Moslims in Vlaanderen over disability en "zorg"

Karima
El Boujaddayni

Hoe kijken moslims in Vlaanderen naar een handicap?

Waarom moet een doof kind het gehoorapparaat uitdoen als er familiebezoek is? Waarom mag een meisje haar kousenbroek nooit uitdoen in het dagcentrum? Waarom is de opkomst van moslimouders op oudercontacten zo laag in het buitengewoon onderwijs? Hebben allochtone gezinnen een ‘andere’ aanpak nodig? Het zijn slechts enkele van de vele vragen die gesteld worden in het onderwijs en in de zorgsector.
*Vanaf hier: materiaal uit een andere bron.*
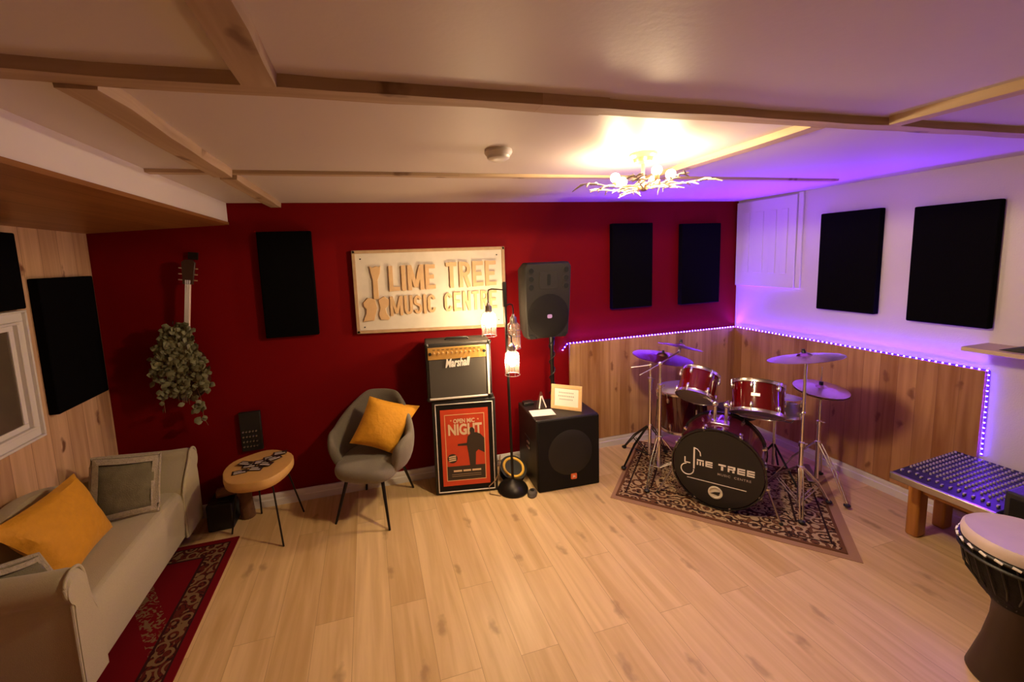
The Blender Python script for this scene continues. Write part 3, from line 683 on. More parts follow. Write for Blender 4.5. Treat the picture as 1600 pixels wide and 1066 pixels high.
mb = MB(); sil = [(.03, .235), (.075, .235), (.08, .34), (.10, .36), (.148, .33), (.148, .45), (.12, .485), (.09, .50), (.075, .50), (.075, .525), (.06, .545), (.04, .54), (.036, .515), (.045, .495), (.02, .47), (.012, .42), (-.06, .415), (-.06, .40), (.012, .398), (.022, .33)]
mb.prism(sil, .0085, .0092, FRONT); mb.make('performer_silhouette', PDK, ps)
mb = MB(); mb.prism([(-.105 + .038 * cos(2 * pi * k / 28), .30 + .038 * sin(2 * pi * k / 28)) for k in range(28)], .0085, .0092, FRONT); bd = mb.make('round_badge', PDK, ps)
for k, dz in enumerate((-.016, 0, .016)):
    bx(-.028, .028, -.0100, -.0094, -.005, .005).make('badge_line', PWT, bd, T=M4.Translation(V((-.105, 0, .30 + dz))) @ M4.Rotation(R(-8), 4, 'Y'))
# amplifier
am = thing('guitar_amplifier', 'black guitar combo amplifier with a gold control panel, on top of the poster cabinet', 'guitar amplifier', (-2.985, -.345, .766), R(-7))
AW, AH, AD = .50, .452, .245
bx(-AW / 2, AW / 2, 0, AD, 0, AH).make('cabinet', TOLEX, am, bevel=.012, seg=3)
bx(-AW / 2 + .022, AW / 2 - .045, -.008, .002, .035, AH - .125).make('grille', GRILLE, am, bevel=.003)
bx(-AW / 2 + .018, AW / 2 - .04, -.012, .002, .018, .032).make('lower_trim', CREAM, am, bevel=.003)
bx(-AW / 2 + .018, AW / 2 - .042, -.010, .002, AH - .122, AH - .03).make('control_panel', GOLD, am, bevel=.003)
for k in range(11): cy((-.185 + k * .034, -.010, AH - .072), (-.185 + k * .034, -.028, AH - .072), .009, .007, n=12).make('knob', GOLDK, am, smooth=True)
for x in (-.215, .195): cy((x, -.010, AH - .075), (x, -.018, AH - .075), .012, n=12).make('jack_socket', BLACK, am)
for k in range(11): bx(-.195 + k * .034, -.175 + k * .034, -.0108, -.0102, AH - .049, AH - .045).make('panel_print', BLACK, am)
text('brand_logo', 'Marshall', .088, am, LOGOW, M4.Translation(V((-.105, -.010, AH - .185))) @ M4.Rotation(R(-3), 4, 'Y') @ FRONT, .003, xs=.62, bold=.003, shear=.35)
bx(AW / 2 - .036, AW / 2 - .018, -.007, .0, .03, AH - .03).make('side_highlight', CREAM, am, bevel=.004)  # pale strip put in as the highlight down the right edge
for sx in (-1, 1):
    for z in (.019, AH - .012): MB().ball((sx * (AW / 2 - .012), .008, z), .018, 10).make('corner_protector', BLACK, am, smooth=True)
mb = MB(); mb.tube([(-.09, .12, AH), (-.08, .12, AH + .014), (.08, .12, AH + .014), (.09, .12, AH)], .009, 8).make('handle', BLACK, am, smooth=True)
# loose cable hanging across the cabinet front
t = MB().tube([(-2.70, -.40, .30), (-2.715, -.405, .16), (-2.745, -.405, .10), (-2.80, -.405, .06), (-2.80, -.42, .006), (-2.73, -.47, .005), (-2.665, -.43, .006), (-2.655, -.36, .006), (-2.65, -.30, .006)], .004, 6).make('loose_cable', mat('tan_cable', (.30, .18, .09), .5), None, smooth=True)
tag(t, 'thin tan cable looping on the floor in front of the poster cabinet', 'cable')

# ================================================================ floor lamp
lp = thing('floor_lamp', 'black floor lamp with three hanging caged glass shades between the amplifier and the subwoofer', 'floor lamp', (-2.608, -.42, 0))
MB().lathe([(.118, 0), (.122, .012), (.112, .035), (.085, .062), (.045, .082), (.014, .095), (.012, .10)], n=32).make('base', IRON, lp, smooth=True)
cy((0, 0, .09), (-.02, 0, 1.66), .0105, n=14).make('pole', IRON, lp, smooth=True)
bx(-.034, -.006, -.012, .012, 1.47, 1.655).make('pole_bracket', IRON, lp, bevel=.003)
def shade(x, y, zt, zb, r, lit, arm_pts, gm):
    a = MB().tube(arm_pts, .005, 8).make('arm', IRON, lp, smooth=True)
    s = MB().lathe([(.010, zt + .075), (.013, zt + .06), (.024, zt + .05), (.026, zt + .012), (.020, zt)], M4.Translation(V((x, y, 0))), n=18).make('lamp_holder', STEEL, lp, smooth=True)
    g_ = MB().lathe([(.028, zt + .008), (r * .93, zt - .012), (r, zt - .05), (r, zb + .01), (r * .97, zb)], M4.Translation(V((x, y, 0))), n=24, cap=False).make('glass_shade', gm, lp, smooth=True)
    cg = MB()
    for k in range(8):
        an = 2 * pi * k / 8; c_, s_ = cos(an), sin(an); q = r + .006
        cg.tube([(x + .026 * c_, y + .026 * s_, zt + .012), (x + q * .95 * c_, y + q * .95 * s_, zt - .012), (x + q * c_, y + q * s_, zt - .05), (x + q * c_, y + q * s_, zb - .004)], .0018, 6)
    for z in (zt - .045, (zt + zb) / 2, zb - .004): cg.tube([(x + (r + .006) * cos(2 * pi * k / 20), y + (r + .006) * sin(2 * pi * k / 20), z) for k in range(20)], .002, 6, True)
    cg.make('cage', STEEL, lp, smooth=True)
    zc = (zt + zb) / 2 + .01
    MB().lathe([(.008, zc + .055), (.014, zc + .04), (.025, zc + .012), (.026, zc - .01), (.018, zc - .03), (.005, zc - .038)], M4.Translation(V((x, y, 0))), n=18).make('bulb', WARM2 if lit else SMOKE, lp, smooth=True)
shade(-.150, 0, 1.435, 1.265, .050, True, [(-.03, 0, 1.60), (-.12, 0, 1.612), (-.145, 0, 1.605), (-.150, 0, 1.58), (-.150, 0, 1.505)], GLASS)
shade(.048, .01, 1.335, 1.15, .046, False, [(-.02, 0, 1.475), (.02, .005, 1.49), (.044, .01, 1.48), (.048, .01, 1.45), (.048, .01, 1.405)], SMOKE)
shade(.002, -.065, 1.135, .965, .050, True, [(-.012, 0, 1.26), (-.008, -.04, 1.268), (-.0, -.062, 1.255), (.002, -.065, 1.205)], GLASS)
# foot switch
t = thing('foot_switch', 'small grey rounded foot switch beside the floor lamp base', 'foot switch', (-2.49, -.53, 0), R(-35))
MB().lathe([(.035, 0), (.038, .012), (.030, .03), (.012, .038)], n=20, sx=1., sy=1.5).make('body', mat('grey_rubber', (.09, .075, .06), .6), t, smooth=True)
MB().lathe([(.016, .034), (.014, .043), (.004, .045)], n=14).make('button', BLACK, t, smooth=True)
# cable reel and tangle of white cables
cr = thing('cable_reel', 'black cable drum with a yellow rim on the floor behind the floor lamp', 'cable reel', (-2.555, -.27, 0), R(8))
TT = Tf((0, 0, .085), rx=R(32))
for z in (-.035, .028): MB().lathe([(.03, z), (.108, z), (.112, z + .005), (.03, z + .007)], TT, n=32).make('flange', BLACK, cr, smooth=True)
MB().tube([TT @ V((.082 * cos(2 * pi * k / 28), .082 * sin(2 * pi * k / 28), .036)) for k in range(28)], .011, 8, True).make('yellow_rim', mat('yellow_plastic', (.85, .50, .07), .4), cr, smooth=True)
cyb = MB()
for k in range(5): cyb.tube([TT @ V(((.070) * cos(2 * pi * j / 24), .070 * sin(2 * pi * j / 24), -.024 + k * .011)) for j in range(24)], .006, 6, True)
cyb.make('wound_cable', BLACK, cr, smooth=True)
bx(-.03, .03, -.02, .05, .0, .03).make('foot', BLACK, cr)
tg = MB(); random.seed(5)
for k in range(4):
    pts = [(-2.63 + j * .02, -.045 - .03 * abs(NZ.noise(V((j * .7, k, 0)))) - .018 * k, .028 + .026 * k + .012 * NZ.noise(V((j * .5, k * 3, 2)))) for j in range(10)]
    tg.tube(pts, .008, 7)
t = tg.make('white_cables', mat('cream_cable', (.72, .62, .50), .5), None, smooth=True); tag(t, 'bundle of cream mains cables by the baseboard behind the floor lamp', 'cables')

# ================================================================ subwoofer
sb = thing('subwoofer', 'large black cube subwoofer with an orange badge, standing on the floor against the red wall', 'subwoofer', (-2.176, -.545, 0), R(-2.5))
w, h, d = .525, .582, .455
bx(-w / 2, w / 2, .02, d, 0, h).make('cabinet', mat('subwoofer_paint', (.016, .012, .010), .42, bump=.25, bscale=350), sb, bevel=.008)
bx(-w / 2 + .004, w / 2 - .004, 0, .022, .004, h - .004).make('front_grille', DARKG, sb, bevel=.006)
cyr = MB(); cyr.lathe([(.20, .0), (.203, -.003), (.197, -.004)], Tf((.01, .0, .30), rx=R(90)) @ M4.Diagonal((1, 1, -1, 1)), n=40, cap=False); 
mb = MB(); mb.lathe([(.185, 0), (.18, .003), (.10, .004), (.04, .007), (.004, .008)], Tf((.01, 0, .30), rx=R(90)), n=40); mb.make('woofer_outline', mat('darker_cone', (.010, .008, .007), .7), sb, smooth=True); cyr.b.free()
mb = MB(); mb.prism([(x, z) for x, z in rrect(.05, .046, .008, 3, .035, .10)], 0, .006, FRONT); mb.make('badge', mat('orange_badge', (.80, .16, .04), .45), sb)
text('badge_mark', 'JBL', .020, sb, LOGOW, M4.Translation(V((.036, -.0066, .094))) @ FRONT, .0004, xs=.9, align='CENTER', bold=.0006)
hb = MB(); hb.box(-w / 2 - .003, -w / 2 + .002, .16, .30, .27, .37); hb.make('handle_recess', BLACK, sb, bevel=.002)
bx(-w / 2 - .012, -w / 2 - .002, .17, .23, .285, .30).make('handle', STEEL, sb, bevel=.004)
bx(-w / 2 - .012, -w / 2 - .002, .17, .23, .325, .34).make('handle', STEEL, sb, bevel=.004)
cy((.03, .36, h - .002), (.03, .36, h + .006), .03, n=20).make('pole_socket', BLACK, sb)
# picture frame
a = V((-2.213, -.304, .583)); c = V((-2.021, -.468, .583)); rz = math.atan2(c.y - a.y, c.x - a.x)
pf = thing('picture_frame', 'small pale wood picture frame with a lettered card, standing on the subwoofer', 'picture frame', a, rz)
Lf = (c - a).length; Hf = .20; TL_ = M4.Rotation(R(-9), 4, 'X')
for q in ((0, Lf, 0, .028), (0, Lf, Hf - .028, Hf), (0, .028, .028, Hf - .028), (Lf - .028, Lf, .028, Hf - .028)): bx(q[0], q[1], -.008, .008, q[2], q[3]).make('frame', FRAMEW, pf, bevel=.002, T=TL_)
bx(.026, Lf - .026, -.002, .005, .026, Hf - .026).make('card', PAPER, pf, T=TL_)
INK = mat('grey_ink', (.42, .44, .42), .7)
for z, wd in ((.132, .062), (.104, .066), (.078, .056)):
    for k in range(9):
        x = Lf / 2 - wd + k * wd * 2 / 9; bx(x, x + wd * 2 / 9 * .7, -.0028, -.002, z, z + .010).make('lettering', INK, pf, T=TL_)
bx(Lf / 2 - .02, Lf / 2 + .02, .008, .055, .0, .006).make('strut', FRAMEW, pf)
# paper sheet
t = bx(-.095, .095, -.068, .06, 0, .0015).make('paper_sheet', PAPER, None); t.location = (-2.325, -.375, .5835); t.rotation_euler = (0, 0, R(-8)); tag(t, 'white sheet of paper lying on the subwoofer', 'paper')
# glass pyramid award
ga = thing('glass_award', 'small clear and white pyramid ornament on the subwoofer', 'ornament', (-2.285, -.27, .5835), R(10))
mb = MB(); mb.rings([[V((x * .036, y * .026, 0)) for x, y in ((-1, -1), (1, -1), (1, 1), (-1, 1))], [V((x * .005, y * .005, .135)) for x, y in ((-1, -1), (1, -1), (1, 1), (-1, 1))]]); mb.make('glass', GLASS, ga)
for s in (-1, 1):
    MB().tube([(s * .034, -.022, .002), (s * .004, -.004, .10)], .006, 6).make('white_edge', PAPER, ga)
t = thing('power_adaptor', 'small black box at the back left of the subwoofer top', 'adaptor', (-2.36, -.16, .584)); bx(-.045, .045, -.03, .03, 0, .028).make('case', BLACK, t, bevel=.005); bx(-.045, .045, -.032, -.03, .018, .022).make('steel_edge', STEEL, t)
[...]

In de praktijk kunnen moslims positief, maar ook negatief tegenover een handicap staan. De gezinnen die een handicap op positieve wijze aanvaarden, focussen vooral op het idee dat Allah (God) weet wat het beste voor hen is. Deze gezinnen voelen de verantwoordelijkheid om de wil van God te aanvaarden, omdat ze ervan overtuigd zijn dat Hij de mens geen problemen geeft die hij niet aankan. “Niet belast God een ziel dan naar de ruimte van haar vermogen”, lezen we in de Koran . In deze gezinnen wordt een kind met een handicap eerder gezien als een gewoon kind dan als een verschillend kind, waar ouders erg veel van houden en trots op kunnen zijn. De persoon met een handicap vormt een gewaardeerd lid van de familie. Er zijn echter ook moslimgezinnen die een negatieve attitude aannemen tegenover personen met een handicap. De negatieve impact op de familie wordt dan centraal gesteld en de handicap wordt voornamelijk gelinkt met emotionele, financiële en vooral sociale last. Het krijgen van een kind met een handicap wordt binnen deze gezinnen als een familietragedie ervaren. Het is iets waar ouders zich vaak voor zullen schamen en het is een situatie waarvoor andere mensen medelijden tonen.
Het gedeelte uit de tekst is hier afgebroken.